Before the Modern Age, the sky in the Zymoglyphic region looked very different.


"In the old days, the sky practically swarmed with moons. It wasn't just that one big, plodding, gray moon that you see nowadays. There were speedy satellites, close ones, shiny ones, red ones. Sometimes a moon would lure a passing asteroid and keep it as a moonlet.

It was the Mud Age, after all, with that primordial ooze seeping in everywhere, continents all askew, jostling for position, each still trying to figure out where it really wanted to be. Tectonic plates piled up, eruptions all the time! Some people claimed that one of the moons looked just like a giant eyeball, always watching. It didn't help that, exactly like our one moon today, that eyeball moon was locked in orbit facing us. It never blinked. And of course for us kids it was always a treat when one of those orbiting mermaids flew over!

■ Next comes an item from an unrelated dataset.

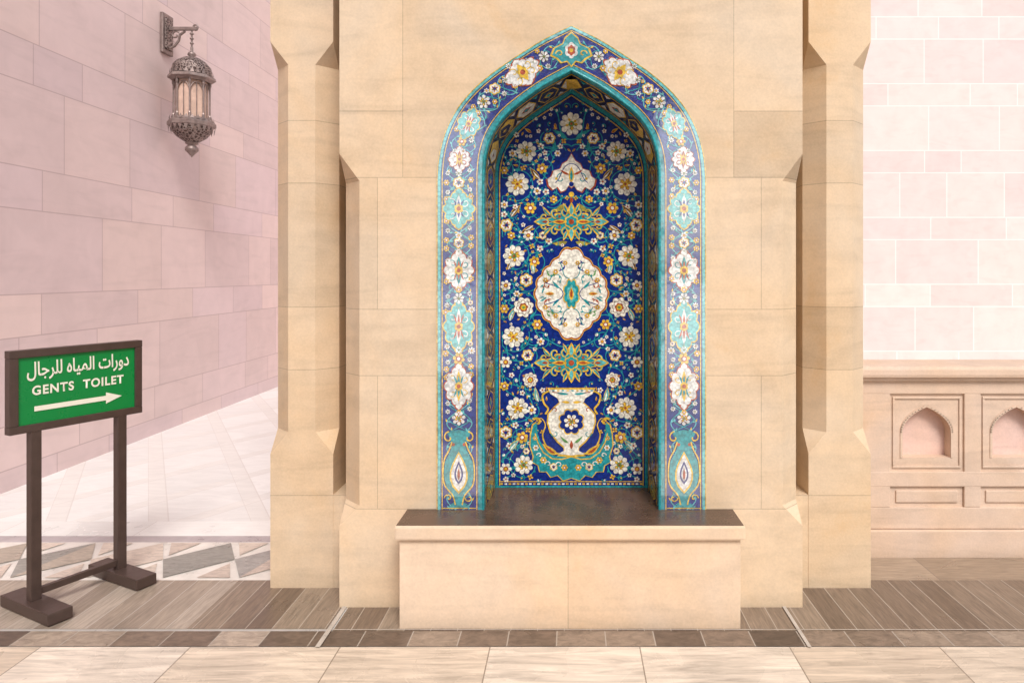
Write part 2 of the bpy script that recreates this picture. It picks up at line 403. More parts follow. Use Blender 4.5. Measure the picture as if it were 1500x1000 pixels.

The sky, too, was different in those days. It was full of visions and messages, if you looked at it just right. There were angels and demons, crawly things, and those swirly galaxies were not so many light-years away as they are now. You can see the proof right there in those pictures. That's just how it was."

from Memories of the Mud Age, Zymoglyphic Oral History Archive

Sky views from Views of the Zymoglyphic Region

The Orrery


The blank areas on the maps and globes in the early days of the Age of Wonder were often filled in with wind cherubs, mermaids, and sea monsters. This crude orrery is an artist's conception from the Age of Wonder depicting the state of the planet at it was believed to have existed during its formative eons, known as the "Mud Age."

The Rainbow Jewel

The "Rainbow Jewel from Another Planet" is one of the museum’s earliest acquisitions, believed at one time (or at least hoped) to be an artifact from a distant solar system, perhaps originally a multifaceted jewel, melted and distorted like a meteorite in the last stage of its unimaginably long journey.
For more information, see here.

The Zymoglyphic Meteorite

The Zymoglyphic Meteorite is 4-billion-year-old remnant of the iron core of an asteroid, seared and pocked from its violent entry into the earth’s atmosphere. It was formed during the creation of the solar system and is older than life itself. During the Rust Age, it was revered as a divine messenger.